これが一つひとつ描かれた絵であること・約200年前のものであることと、写真&プリント並みにリアルで鮮やかすぎる作品が結びつかなくて、「はあ??」と思いながら鑑賞しました。笑 それほどに、もはや理解が及ばないし、「意味がわからない」と何度も思いました。「こんなに時を超えるものがあるんだな」と、心底驚きました。

200年経ってても今作られたように見えるって、ある意味「不自然」「人工物の極み」とも言えるかもしれません。時を経てきたようには見えなくて、保存状態も良いから、アンティークならではの“味”もない。経年変化を楽しむようなものではないのです。

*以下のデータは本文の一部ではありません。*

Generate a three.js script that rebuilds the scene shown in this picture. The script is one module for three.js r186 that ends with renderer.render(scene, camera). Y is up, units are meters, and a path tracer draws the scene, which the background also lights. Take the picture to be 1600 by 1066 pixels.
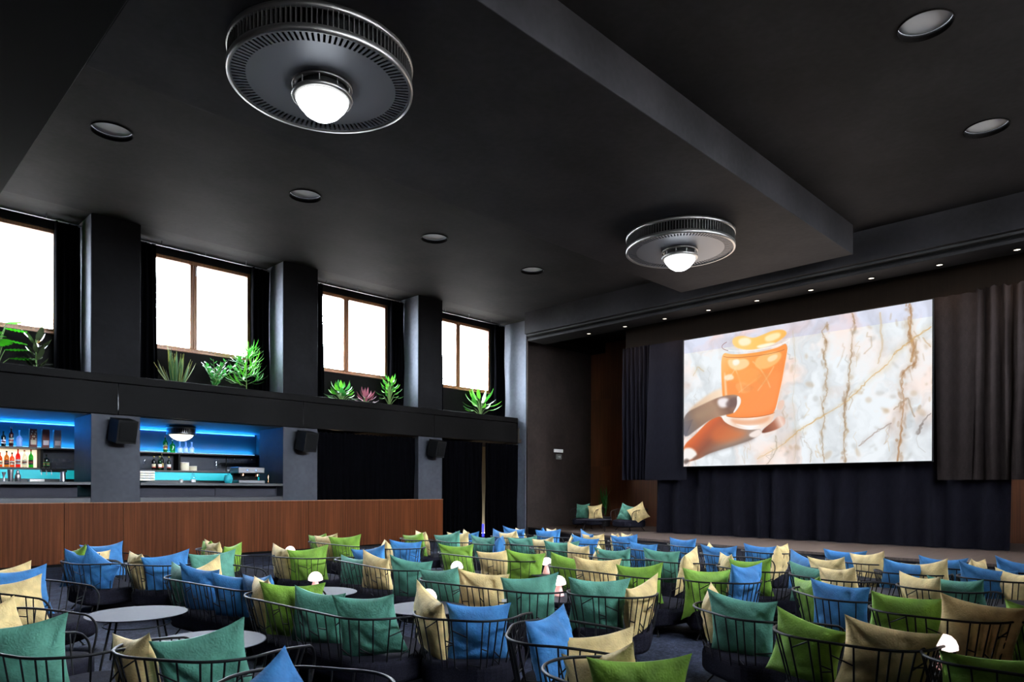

ある意味、自然も人の手で開拓・管理しようとする西洋的な考えが表れているのかもなと考えさせられました。

花を絵のモチーフにしているということ自体近代的事象なようではありますが(それまでは人物や宗教に関するものが主だった)、いつかは枯れゆく花の姿を絵に留め、ずっと楽しむということも、考えてみれば不思議でもあり、でも絵が背負う当然の役割なのかもしれません。現代に通じる「絵画観」が体現されているという点も、「今のもののようにしか見えない」一因になっているかも。そんな、絵画・芸術の変遷も垣間見れる展示でした。

 

久々にヨーロッパの美術品に触れて、キリスト教の考え方やヨーロッパの歴史を久々に振り返ったりもして、良い刺激になりました。

私が行ったのは金曜日の夜18〜19時頃。金曜・土曜は21時まであいています。それほど混んでおらずゆっくり見れました。渋谷の中心部でやっていてアクセスしやすいと思うので、気になる方や近くに行くことがある方はチェックしてみてください。